大企業の身勝手許さない―シマノ「雇止め」争議で勝利和解

全国一般労働組合大阪府本部 書記次長 竹口 登美

自転車、釣具で世界的に有名な(株)シマノで起こった有期契約社員の雇止め事件が、2015年12月22日、大阪地裁堺支部で和解しました。2012年に会社が行った雇止め意思表示の撤回、同年12月31日付けでの合意退職、解決金支払いという、原告勝利の内容です。

(株)シマノの基幹業務である自転車部品のプレス作業に従事していた原告・多炭さんは2006年から派遣社員として、09 年からは(株)シマノに直接雇用される有期契約社員に。1年ごとの契約を反復更新し、5度目の契約を前に雇止めされました。
12 年10月、雇止め通告直後に多炭さんは全国一般労働組合大阪府本部に加入。団体交渉で、職場責任者が「来年は忙しくなる」など更新期待の発言があったことや、同年8月10日施行の「労働契約法19条」(雇止め法理)を示し雇止め撤回を求めました。
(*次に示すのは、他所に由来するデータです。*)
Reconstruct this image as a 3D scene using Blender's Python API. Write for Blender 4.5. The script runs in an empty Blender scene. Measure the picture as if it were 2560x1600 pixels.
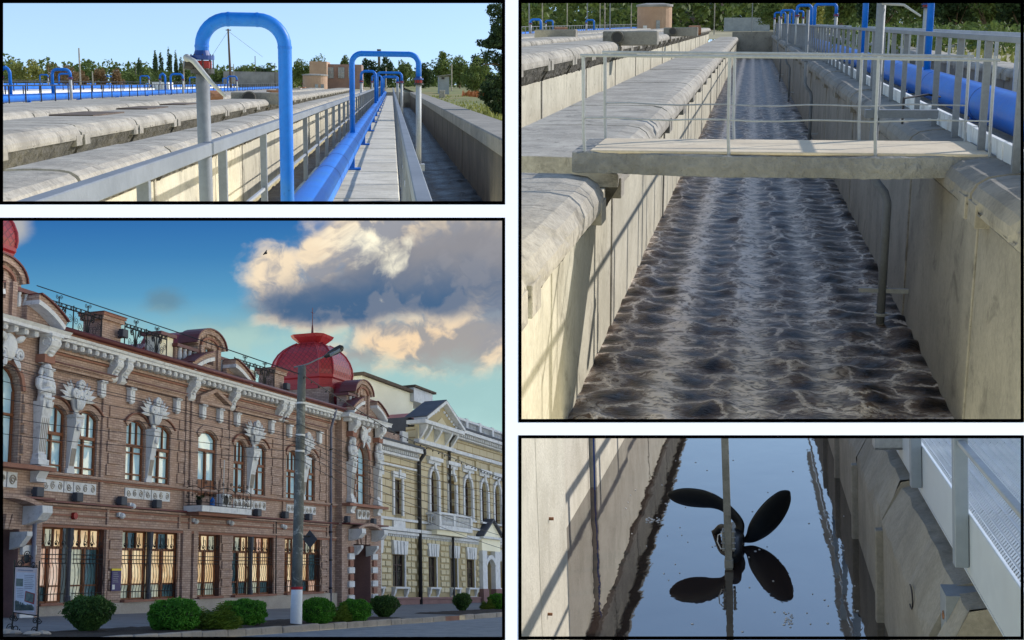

しかし会社側弁護士も出席する団体交渉で「1年ごとの契約なので、一方的に通知すれば雇止めできる」と、まったく要求に応じないため、大阪地裁堺支部・第2民事部合議係(高橋善久裁判長)に雇止め無効・地位確認を求めて訴えました。

会社は「減産で4人余剰になる。多炭さん以外は自主退職の予定」と雇止めを通告。しかし団交で、他に退職者が出たため5人減ることになると指摘すると「人数の問題ではない」と言い、「他部署への配転など雇用確保をはかれ」と要求すると「検討したが無かった」と言っていたものの裁判の途中からは「検討の余地は無かった」と、会社主張に一貫性がありません。そもそも(株)シマノは毎年順調に売上を伸ばす黒字経営で株主への特別配当も続いており、人員削減の必要はありません。このように合理的かつ具体的な雇止め理由を示さない対応が裁判でも続いていました。

ところで、多炭さんは11年3月、労災事故で後遺障害が残るケガを負ったため、会社の安全配慮義務違反による損害賠償請求訴訟を起こしました。これは会社が解決金を支払うことで和解しました。ところが雇止め裁判が進むと会社は労災事故を多炭さんの不安全行動だと強調し、雇止め理由として言い出しました。非正規労働者の多くが、「文句を言えば契約更新されないかも」と泣き寝入りするのが実情です。そのような中で、勇気を出して会社の非を改めるべく労災補償裁判に立ち上がったことを嫌悪し、職場から排除しようという会社のネライは明らかです。

裁判ではこれまでの勤務実態や更新の期待を証明し、会社主張の矛盾を追及する中、裁判所は証人尋問を前に和解を提案。最終的に双方代理人による和解が成立しました。雇止めからちょうど3年。解決金は3年間の闘いに見合うもので、有期契約・非正規雇用労働者ということをみれば画期的な内容の勝利和解です。

労働者の4割が非正規雇用でその多くが低賃金かつ雇用不安を負っています。「契約社員はいつでも一方的に雇止めできる」と断言する経営者が増えれば、さらに雇用情勢が悪化し、格差と貧困が広がることになります。私たちは引き続き、大企業の横暴許さず、非正規労働者の権利向上と均等待遇実現、そして「非正規だから」の泣き寝入りをなくすために奮闘する決意です。